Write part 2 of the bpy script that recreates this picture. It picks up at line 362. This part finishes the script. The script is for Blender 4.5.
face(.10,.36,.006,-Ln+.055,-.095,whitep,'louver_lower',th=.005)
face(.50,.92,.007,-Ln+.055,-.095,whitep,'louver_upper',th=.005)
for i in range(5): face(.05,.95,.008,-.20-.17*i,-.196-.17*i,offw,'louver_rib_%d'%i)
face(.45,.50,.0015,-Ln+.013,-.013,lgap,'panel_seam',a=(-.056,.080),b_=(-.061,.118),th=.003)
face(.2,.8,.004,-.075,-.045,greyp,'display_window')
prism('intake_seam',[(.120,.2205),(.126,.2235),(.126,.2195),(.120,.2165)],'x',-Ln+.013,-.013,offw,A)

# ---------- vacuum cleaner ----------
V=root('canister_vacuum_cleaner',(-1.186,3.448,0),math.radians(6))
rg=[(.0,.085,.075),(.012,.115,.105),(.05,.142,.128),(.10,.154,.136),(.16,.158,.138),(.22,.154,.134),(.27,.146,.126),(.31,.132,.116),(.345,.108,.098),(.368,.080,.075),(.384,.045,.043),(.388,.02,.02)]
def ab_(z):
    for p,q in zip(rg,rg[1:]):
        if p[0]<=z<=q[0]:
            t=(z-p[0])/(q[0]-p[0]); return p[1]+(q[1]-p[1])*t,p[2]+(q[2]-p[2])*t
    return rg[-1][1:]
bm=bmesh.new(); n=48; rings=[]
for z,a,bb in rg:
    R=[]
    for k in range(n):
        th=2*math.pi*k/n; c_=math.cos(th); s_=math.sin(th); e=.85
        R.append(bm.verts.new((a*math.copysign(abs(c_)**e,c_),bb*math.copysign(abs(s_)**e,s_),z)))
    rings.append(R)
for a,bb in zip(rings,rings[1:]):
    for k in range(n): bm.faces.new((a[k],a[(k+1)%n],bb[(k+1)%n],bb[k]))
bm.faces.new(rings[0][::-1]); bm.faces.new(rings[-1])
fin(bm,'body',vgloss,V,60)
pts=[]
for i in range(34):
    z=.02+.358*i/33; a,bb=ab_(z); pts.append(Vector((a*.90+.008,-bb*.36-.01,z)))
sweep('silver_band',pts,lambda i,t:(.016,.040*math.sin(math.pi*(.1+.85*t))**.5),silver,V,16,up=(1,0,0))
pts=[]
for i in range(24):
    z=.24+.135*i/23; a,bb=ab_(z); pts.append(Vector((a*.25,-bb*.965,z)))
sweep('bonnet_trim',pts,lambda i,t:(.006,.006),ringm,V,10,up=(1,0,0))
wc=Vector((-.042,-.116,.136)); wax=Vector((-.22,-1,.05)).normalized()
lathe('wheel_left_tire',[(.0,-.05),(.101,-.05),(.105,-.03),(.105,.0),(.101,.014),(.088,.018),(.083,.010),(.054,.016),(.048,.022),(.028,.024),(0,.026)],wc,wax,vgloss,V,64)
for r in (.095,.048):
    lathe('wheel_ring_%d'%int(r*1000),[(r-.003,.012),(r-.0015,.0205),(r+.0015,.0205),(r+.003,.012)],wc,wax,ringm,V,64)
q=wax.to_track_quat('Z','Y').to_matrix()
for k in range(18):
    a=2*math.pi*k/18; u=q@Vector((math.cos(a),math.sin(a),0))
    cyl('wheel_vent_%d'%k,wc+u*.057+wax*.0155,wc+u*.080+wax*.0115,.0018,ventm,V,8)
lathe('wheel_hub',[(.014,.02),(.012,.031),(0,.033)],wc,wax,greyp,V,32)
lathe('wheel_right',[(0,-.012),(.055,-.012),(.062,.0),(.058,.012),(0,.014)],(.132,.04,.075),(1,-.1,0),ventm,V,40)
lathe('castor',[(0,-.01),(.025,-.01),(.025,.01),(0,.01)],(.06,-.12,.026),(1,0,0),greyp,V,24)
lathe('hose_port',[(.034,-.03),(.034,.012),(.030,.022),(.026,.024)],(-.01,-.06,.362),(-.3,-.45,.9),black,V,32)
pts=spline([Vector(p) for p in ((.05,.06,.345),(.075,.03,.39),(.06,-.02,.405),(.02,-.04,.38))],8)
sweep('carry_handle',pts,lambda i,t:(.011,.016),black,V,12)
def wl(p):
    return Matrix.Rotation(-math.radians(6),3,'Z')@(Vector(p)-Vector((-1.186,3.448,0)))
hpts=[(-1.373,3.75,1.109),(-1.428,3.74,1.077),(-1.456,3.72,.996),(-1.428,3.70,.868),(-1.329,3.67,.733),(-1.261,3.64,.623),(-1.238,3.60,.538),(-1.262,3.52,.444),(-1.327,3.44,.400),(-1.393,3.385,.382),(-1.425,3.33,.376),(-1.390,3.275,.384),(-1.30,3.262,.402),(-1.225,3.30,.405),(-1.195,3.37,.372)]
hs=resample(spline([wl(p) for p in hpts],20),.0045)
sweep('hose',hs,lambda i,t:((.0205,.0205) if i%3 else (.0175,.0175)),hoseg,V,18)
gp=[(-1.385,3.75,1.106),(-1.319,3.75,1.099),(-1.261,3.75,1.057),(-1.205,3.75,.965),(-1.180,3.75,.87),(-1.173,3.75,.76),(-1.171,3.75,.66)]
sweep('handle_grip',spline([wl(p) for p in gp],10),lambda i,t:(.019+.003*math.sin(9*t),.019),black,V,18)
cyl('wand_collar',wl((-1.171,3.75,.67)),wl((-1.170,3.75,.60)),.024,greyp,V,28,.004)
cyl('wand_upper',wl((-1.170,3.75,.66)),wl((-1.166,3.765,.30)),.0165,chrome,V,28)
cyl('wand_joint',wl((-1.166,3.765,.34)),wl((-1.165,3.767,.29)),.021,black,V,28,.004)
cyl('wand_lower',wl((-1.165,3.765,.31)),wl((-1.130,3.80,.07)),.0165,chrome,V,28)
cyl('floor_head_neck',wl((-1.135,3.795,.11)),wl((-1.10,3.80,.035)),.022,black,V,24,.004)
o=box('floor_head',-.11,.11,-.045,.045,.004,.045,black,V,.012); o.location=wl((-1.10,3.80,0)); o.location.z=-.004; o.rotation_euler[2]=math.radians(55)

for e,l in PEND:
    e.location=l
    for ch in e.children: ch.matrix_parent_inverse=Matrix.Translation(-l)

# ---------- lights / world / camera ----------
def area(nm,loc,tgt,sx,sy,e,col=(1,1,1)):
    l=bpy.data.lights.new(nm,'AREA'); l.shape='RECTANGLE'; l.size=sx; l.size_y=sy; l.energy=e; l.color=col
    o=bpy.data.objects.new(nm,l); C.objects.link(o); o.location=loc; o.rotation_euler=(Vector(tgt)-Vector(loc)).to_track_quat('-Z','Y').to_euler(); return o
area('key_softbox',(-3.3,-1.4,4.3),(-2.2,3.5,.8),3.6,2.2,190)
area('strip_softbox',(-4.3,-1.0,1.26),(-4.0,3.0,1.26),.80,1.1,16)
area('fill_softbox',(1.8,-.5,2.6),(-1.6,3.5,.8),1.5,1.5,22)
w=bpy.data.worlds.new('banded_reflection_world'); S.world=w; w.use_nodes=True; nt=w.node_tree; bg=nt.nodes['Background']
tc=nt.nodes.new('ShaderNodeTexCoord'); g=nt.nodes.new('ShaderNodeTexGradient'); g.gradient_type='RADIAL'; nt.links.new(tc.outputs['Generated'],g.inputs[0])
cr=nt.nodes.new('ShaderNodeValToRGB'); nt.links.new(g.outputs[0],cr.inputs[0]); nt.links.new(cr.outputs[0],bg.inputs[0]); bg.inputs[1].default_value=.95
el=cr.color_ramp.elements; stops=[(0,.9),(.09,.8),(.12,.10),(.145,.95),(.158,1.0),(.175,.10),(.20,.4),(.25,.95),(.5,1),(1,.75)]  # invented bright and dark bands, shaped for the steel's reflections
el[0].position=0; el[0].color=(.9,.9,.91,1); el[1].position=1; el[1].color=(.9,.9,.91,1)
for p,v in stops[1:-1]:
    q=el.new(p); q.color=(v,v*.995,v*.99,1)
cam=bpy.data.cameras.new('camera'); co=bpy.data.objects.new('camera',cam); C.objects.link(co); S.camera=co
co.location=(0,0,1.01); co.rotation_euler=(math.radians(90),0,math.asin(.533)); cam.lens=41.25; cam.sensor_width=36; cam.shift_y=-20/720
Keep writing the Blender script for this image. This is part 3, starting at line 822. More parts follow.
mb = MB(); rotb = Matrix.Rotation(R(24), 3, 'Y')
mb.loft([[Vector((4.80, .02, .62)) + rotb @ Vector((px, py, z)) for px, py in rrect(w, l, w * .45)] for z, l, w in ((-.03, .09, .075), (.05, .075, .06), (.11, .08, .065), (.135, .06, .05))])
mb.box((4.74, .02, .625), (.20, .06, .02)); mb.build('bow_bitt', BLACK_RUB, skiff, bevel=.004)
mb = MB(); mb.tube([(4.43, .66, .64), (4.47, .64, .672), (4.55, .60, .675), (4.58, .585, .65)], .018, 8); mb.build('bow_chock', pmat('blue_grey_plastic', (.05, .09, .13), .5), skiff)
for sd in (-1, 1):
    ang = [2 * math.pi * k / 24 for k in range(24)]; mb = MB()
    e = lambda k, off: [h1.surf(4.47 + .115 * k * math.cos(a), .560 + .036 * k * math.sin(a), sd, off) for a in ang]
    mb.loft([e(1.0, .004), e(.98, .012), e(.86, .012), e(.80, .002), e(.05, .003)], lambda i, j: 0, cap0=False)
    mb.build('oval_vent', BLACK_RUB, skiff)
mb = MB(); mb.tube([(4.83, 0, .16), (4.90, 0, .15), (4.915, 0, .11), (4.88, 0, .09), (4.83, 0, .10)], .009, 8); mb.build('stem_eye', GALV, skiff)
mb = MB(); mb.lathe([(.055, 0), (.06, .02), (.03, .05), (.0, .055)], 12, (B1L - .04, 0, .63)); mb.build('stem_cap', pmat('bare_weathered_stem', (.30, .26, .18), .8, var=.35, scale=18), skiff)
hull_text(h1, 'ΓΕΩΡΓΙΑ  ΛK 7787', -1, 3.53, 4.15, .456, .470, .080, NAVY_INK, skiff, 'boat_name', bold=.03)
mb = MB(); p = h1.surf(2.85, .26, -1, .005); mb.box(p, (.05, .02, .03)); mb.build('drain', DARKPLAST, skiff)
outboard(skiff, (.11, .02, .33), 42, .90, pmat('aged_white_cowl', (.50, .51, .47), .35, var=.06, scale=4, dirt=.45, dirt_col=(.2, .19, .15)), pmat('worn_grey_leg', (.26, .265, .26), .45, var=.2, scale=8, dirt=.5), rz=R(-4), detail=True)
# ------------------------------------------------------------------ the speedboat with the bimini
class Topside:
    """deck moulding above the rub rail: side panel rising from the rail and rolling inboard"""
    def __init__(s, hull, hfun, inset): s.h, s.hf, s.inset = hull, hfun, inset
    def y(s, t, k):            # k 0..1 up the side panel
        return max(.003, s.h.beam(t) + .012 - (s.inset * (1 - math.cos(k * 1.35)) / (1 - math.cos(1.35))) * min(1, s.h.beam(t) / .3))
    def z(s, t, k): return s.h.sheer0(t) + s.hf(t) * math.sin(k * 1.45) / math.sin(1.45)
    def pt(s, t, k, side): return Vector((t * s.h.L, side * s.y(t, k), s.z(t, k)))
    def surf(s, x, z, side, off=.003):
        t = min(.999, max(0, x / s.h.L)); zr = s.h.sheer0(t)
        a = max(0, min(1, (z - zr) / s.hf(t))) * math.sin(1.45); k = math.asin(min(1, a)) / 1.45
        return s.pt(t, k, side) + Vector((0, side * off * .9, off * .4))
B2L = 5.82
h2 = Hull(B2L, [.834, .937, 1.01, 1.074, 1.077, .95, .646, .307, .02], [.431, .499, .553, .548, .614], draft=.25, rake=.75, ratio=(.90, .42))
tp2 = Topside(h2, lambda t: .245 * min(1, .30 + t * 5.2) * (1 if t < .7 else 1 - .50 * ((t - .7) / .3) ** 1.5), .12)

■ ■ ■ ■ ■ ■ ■

GIVEN REQUEST => Only a number is wanted: how many lines above include "this"?

SOLUTION TO THE PROBLEM => 2